Overview

In the morphological-patterns module, we used context-free grammars to describe how morphemes compose into words. We developed parsing algorithms—CKY and Earley—that recover the hierarchical structure of a word given a grammar, and we extended these grammars with probabilities to model gradient morphological well-formedness.

Syntax is the same problem at a larger scale. Where morphological grammars describe how morphemes combine to form words, syntactic grammars describe how words combine to form phrases and sentences. The formal machinery is the same: context-free grammars, parsing, probabilistic estimation. But the shift from morphology to syntax introduces new challenges. Sentences are longer than words, so parsing is more expensive. Syntactic ambiguity is more pervasive—a single sentence may have dozens or hundreds of parses. And certain syntactic phenomena—cross-serial dependencies, unbounded extraction—push beyond what context-free grammars can express.

This last point is the most theoretically interesting. In the phonological-patterns module, we saw that phonological constraints are subregular: they don’t use the full power of the regular languages. In morphology, most processes are subsequential: they don’t use the full power of the regular relations. In syntax, the situation is different. There is evidence that natural language syntax is not context-free—that it requires strictly more computational power than a CFG can provide. But it does not require the full power of context-sensitive grammars either. It falls in a narrow band just above the context-free languages, known as the mildly context-sensitive languages.

Understanding this band—what it contains, what formalisms characterize it, and why natural languages fall into it—is the central topic of this module.
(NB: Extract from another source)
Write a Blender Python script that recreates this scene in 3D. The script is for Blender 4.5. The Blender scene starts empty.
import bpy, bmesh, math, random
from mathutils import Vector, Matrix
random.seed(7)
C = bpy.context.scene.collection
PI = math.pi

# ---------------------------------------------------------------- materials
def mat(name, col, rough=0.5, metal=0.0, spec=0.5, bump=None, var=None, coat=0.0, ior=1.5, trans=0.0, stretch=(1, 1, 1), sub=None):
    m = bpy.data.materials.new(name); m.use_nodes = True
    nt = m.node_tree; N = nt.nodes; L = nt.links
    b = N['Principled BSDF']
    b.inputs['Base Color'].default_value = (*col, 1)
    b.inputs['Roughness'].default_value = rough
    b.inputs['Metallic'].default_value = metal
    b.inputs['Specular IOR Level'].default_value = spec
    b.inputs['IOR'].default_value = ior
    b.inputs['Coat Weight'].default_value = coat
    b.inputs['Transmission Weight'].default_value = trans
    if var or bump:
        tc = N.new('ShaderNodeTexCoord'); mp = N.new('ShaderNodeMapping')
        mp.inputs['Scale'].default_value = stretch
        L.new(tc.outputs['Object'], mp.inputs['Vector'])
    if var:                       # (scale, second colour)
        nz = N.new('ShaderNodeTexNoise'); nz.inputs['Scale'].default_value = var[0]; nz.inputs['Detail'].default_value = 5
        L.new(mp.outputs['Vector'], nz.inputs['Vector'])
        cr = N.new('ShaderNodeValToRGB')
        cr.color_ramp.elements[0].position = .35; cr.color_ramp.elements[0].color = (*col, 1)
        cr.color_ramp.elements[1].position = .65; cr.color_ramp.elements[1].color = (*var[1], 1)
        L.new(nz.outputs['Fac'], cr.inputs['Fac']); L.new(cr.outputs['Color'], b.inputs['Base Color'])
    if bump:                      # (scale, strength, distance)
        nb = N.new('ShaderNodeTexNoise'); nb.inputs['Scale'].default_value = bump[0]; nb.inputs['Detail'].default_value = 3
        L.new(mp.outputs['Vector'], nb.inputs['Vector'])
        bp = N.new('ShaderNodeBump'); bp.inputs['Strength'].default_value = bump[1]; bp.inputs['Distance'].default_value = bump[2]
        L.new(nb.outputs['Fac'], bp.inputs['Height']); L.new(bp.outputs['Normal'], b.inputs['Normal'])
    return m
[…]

We’ll proceed as follows. First, I’ll review how CFGs apply to syntax and discuss their limitations. Then I’ll introduce a general framework for specifying parsing algorithms as deductive systems, which will be important for the final project. After that, we’ll study four formalisms that characterize the mildly context-sensitive languages: Tree-Adjoining Grammars, type-logical and Combinatory Categorial Grammars, Multiple Context-Free Grammars (the formalism you’ll implement a parser for in the final project), and Minimalist Grammars. The remarkable result is that these four formalisms—developed independently from very different linguistic and computational motivations—converge on the same class of languages.